Ernesto Priego (UK) International collaboration is what keeps me going, but I must admit it is not always easy. Not every culture and/or individuals have the same attitudes to online work, so often ‘connectivity’ across time zones exists in potency but not in pragmatic terms. I rely a lot on shared Google Docs (like the one where these lines were originally typed); I like the ability to work collectively on the same surface remotely, often at the same time. As much as I believe we must “harness the power of social media” for international collaboration in academia, I also believe it’s important we go out and work together face to face. Nothing replaces the experience of meeting in real life, of physically traveling to places, and this is what for me makes the Internet and the Web wonderful Faustian factories of nostalgia and melancholy: it makes us think everything is possible simultaneously, but we are still human, constrained by our physical existence and non-work life demands.

Liana Silva (US) I’ve gotten used to working across time zones. For one, my parents live two time zones away from me (but only one during Daylight Savings Time), so I’m always thinking about what time it is back home. I’m also far from my home campus. How do I manage? I try to be flexible. When it comes to making phone appointments with my advisor and my mentor I try to find times that work for both of us, even if it requires me to wake up a little earlier. Also, Gchat and my hands-free headset make things much easier!
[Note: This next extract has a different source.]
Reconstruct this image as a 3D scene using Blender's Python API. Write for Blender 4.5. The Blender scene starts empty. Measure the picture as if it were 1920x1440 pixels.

Ana Dinescu (Germany) I rarely have the opportunity to work in exclusively local teams. Sharing and accommodating different cultural backgrounds, languages and time zones is part of the daily practice and one of the richest lessons learned that I fully enjoy every time. As for the practical problem of time, the adjustment is the easiest task, given the fact that I don’t need too much time to sleep.

Denise Horn (US) Gender, language and status are intimately linked wherever I go, and sometimes that's the hardest thing for me to adapt to. I'm keenly aware that my gender and white skin affect how I am treated. In Thailand, my status as a professor (Ajarn Denise) means that I am treated with a level of respect that sometimes makes me uncomfortable (students who literally have to creep on the floor to keep their heads lower than mine), and in India, being a Western (blonde) woman often means I face a lot of harassment on the street, yet too much deference in the classroom.  Finding meaningful ways of connecting with my students abroad, though, means I spend a lot of time consciously watching and listening to how others communicate with each other, not just verbally.  Body language is sometimes more important than words!

Meg Palladino (US) When working with colleagues across time zones, I rely on email and Skype.  Sometimes there are early morning or late evening phone calls.  The occasional trip overseas or visits from colleagues from abroad also helps maintain that personal connection.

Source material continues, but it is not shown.